Syed, a former doctor attending journalism school, approached Reed after an event where Reed discussed his podcast S-Town. Syed pitched the idea of re-examining the Trojan Horse scandal, specifically to try to learn who had written the anonymous letter at the heart of the scandal, alleging a conspiracy by Muslims to take over schools for religious purposes. While the letter had become a national scandal in Britain, costing educators their jobs and affecting national policy, the subject of the letter’s provenance had gone mostly ignored.[3] Syed felt that identifying the author would seriously revise the public understanding of the scandal, and thus Islamophobia in Britain broadly.[3] Reed agreed to help him investigate. The work began as a story for This American Life, but expanded and was ultimately published by Serial and The New York Times.

Episodes

All eight episodes debuted together on February 3, 2022.

Episode Title Description
1 The Letter in the Brown Paper Envelope
2 The Case of the Four Resignations
3 Sir Albert and the Missing "H"
4 The Meeting and the Mole
5 A Study in Scarlett
6 Cucumbers and Cooker Bombs
7 The Detail of the Deputies
8 An Appointment in Perth The pursuit of the story takes Brian and Hamza to Australia

Reception

On Fresh Air, Nicholas Quah praised the podcast as “a thrilling audio documentary…It excels in bringing you inside the investigation.
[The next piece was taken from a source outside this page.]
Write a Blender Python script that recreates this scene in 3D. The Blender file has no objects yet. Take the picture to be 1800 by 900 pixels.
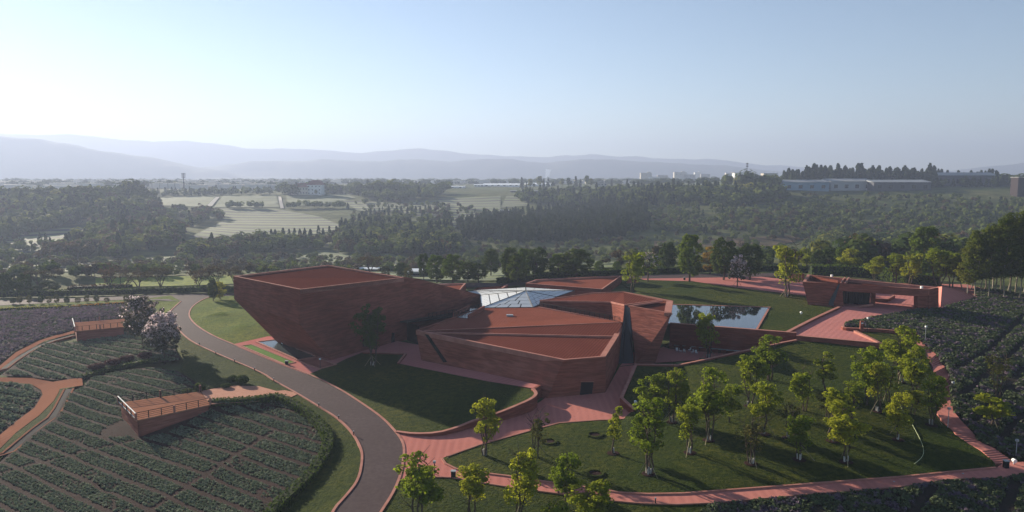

You feel the excitement of excavating a new document, a new lead, a new name." He also felt "the experience takes on a richer dimension when the series reveals itself to also be about the different ways of looking at the role of journalism in the world,” examining the different perspectives Syed and Reed bring to their reporting given differences in race, religion, nationality and professional backgrounds.[4] In The Guardian, Alexi Duggins said, "The storytelling is as hooky as you’d expect, given it was part created by S-Town’s Brian Reed."[2]